Cu(II) supported on crosslinked chitosan-cellulose beads as efficient and recyclable catalysts for oxidative self-coupling of amines to imines

Abstract

To address environmental and sustainability goals, catalytic processes must be efficient, economical, and practical. Chitosan-supported metal catalysts face challenges in mechanical strength and chemical stability, which can be improved by crosslinking and blending with cellulose. This study developed Cu(II) supported crosslinked chitosan-cellulose beads as a cost-effective and sustainable catalyst for green synthesis of imines, focusing on mechanical robustness to extend catalyst lifetime.

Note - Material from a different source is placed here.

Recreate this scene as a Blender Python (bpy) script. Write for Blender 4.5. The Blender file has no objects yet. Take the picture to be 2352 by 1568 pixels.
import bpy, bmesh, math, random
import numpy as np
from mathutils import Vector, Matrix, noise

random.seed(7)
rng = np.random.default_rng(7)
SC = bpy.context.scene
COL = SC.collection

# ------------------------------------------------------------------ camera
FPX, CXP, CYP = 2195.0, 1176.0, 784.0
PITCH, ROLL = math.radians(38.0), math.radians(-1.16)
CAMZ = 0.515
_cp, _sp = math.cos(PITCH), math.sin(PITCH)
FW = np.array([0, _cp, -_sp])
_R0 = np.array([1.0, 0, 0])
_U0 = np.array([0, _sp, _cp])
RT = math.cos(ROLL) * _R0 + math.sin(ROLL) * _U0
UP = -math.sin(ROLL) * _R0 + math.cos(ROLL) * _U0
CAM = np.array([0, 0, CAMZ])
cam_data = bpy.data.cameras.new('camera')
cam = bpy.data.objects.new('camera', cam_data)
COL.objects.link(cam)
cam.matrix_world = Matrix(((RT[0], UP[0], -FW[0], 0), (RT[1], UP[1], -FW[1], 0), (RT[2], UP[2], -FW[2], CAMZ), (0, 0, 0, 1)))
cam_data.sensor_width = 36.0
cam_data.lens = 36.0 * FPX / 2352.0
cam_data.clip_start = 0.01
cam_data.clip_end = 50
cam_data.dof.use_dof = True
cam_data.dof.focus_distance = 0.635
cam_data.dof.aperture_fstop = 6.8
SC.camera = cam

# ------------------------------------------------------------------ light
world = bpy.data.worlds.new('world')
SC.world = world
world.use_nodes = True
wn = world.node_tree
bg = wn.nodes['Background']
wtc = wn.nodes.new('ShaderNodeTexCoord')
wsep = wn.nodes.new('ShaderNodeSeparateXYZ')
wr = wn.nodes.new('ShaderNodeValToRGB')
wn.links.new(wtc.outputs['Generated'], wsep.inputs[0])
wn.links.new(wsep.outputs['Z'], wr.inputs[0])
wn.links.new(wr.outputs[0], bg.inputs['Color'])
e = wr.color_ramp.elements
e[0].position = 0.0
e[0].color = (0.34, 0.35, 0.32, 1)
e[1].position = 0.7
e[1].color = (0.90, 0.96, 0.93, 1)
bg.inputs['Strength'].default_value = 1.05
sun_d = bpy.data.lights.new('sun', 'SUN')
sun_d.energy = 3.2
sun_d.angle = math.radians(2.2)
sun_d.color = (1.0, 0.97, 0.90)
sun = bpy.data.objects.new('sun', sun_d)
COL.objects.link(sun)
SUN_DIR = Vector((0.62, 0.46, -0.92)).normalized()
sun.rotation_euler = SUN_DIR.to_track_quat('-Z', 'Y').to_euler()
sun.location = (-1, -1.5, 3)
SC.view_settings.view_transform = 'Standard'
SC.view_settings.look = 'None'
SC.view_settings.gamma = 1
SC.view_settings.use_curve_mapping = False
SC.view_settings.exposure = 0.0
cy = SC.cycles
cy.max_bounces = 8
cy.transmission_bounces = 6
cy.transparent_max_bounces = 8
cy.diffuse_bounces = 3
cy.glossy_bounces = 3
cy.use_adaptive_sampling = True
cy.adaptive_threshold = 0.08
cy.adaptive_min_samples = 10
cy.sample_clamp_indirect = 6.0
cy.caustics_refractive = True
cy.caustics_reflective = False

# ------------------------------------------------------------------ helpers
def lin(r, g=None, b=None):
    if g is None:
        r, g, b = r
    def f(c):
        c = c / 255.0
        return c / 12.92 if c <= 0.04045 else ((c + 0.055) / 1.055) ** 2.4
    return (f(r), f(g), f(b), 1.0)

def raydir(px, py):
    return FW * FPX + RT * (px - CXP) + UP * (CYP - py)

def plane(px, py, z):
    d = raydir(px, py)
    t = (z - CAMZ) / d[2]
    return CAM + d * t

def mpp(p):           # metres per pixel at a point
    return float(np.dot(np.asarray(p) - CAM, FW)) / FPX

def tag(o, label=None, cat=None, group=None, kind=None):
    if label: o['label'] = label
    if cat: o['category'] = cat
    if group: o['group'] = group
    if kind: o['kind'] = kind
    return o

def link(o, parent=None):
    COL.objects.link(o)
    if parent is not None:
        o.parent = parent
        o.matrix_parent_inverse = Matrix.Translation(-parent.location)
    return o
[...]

The catalyst beads were prepared by mixing medium molecular weight chitosan and microcrystalline cellulose in HCl solution (2:1 w/w), crosslinking with 0.17 wt.% glyoxal, and depositing copper using 30 mM Cu(OAc)2 solution. The interactions between Cu(II) ions and the crosslinked chitosan-cellulose matrix were investigated. The Cu(II) species formed a stable square planar geometry, coordinating with oxygen and nitrogen donor atoms in the crosslinked matrix. The resulting structure combined the strength of cellulose with the chemical stability provided by glyoxal crosslinking, outperforming pure chitosan in mechanical strength and stability. The Cu/chitosan-cellulose beads catalyzed the oxidative self-coupling of amines to imines (14 examples), achieving yields of 45–97 % and retaining activity over 13 cycles with simple separation and recycling. Therefore, this Cu-based catalyst, with its robust structure and bead form, is a promising option for sustainable and efficient synthesis of imines.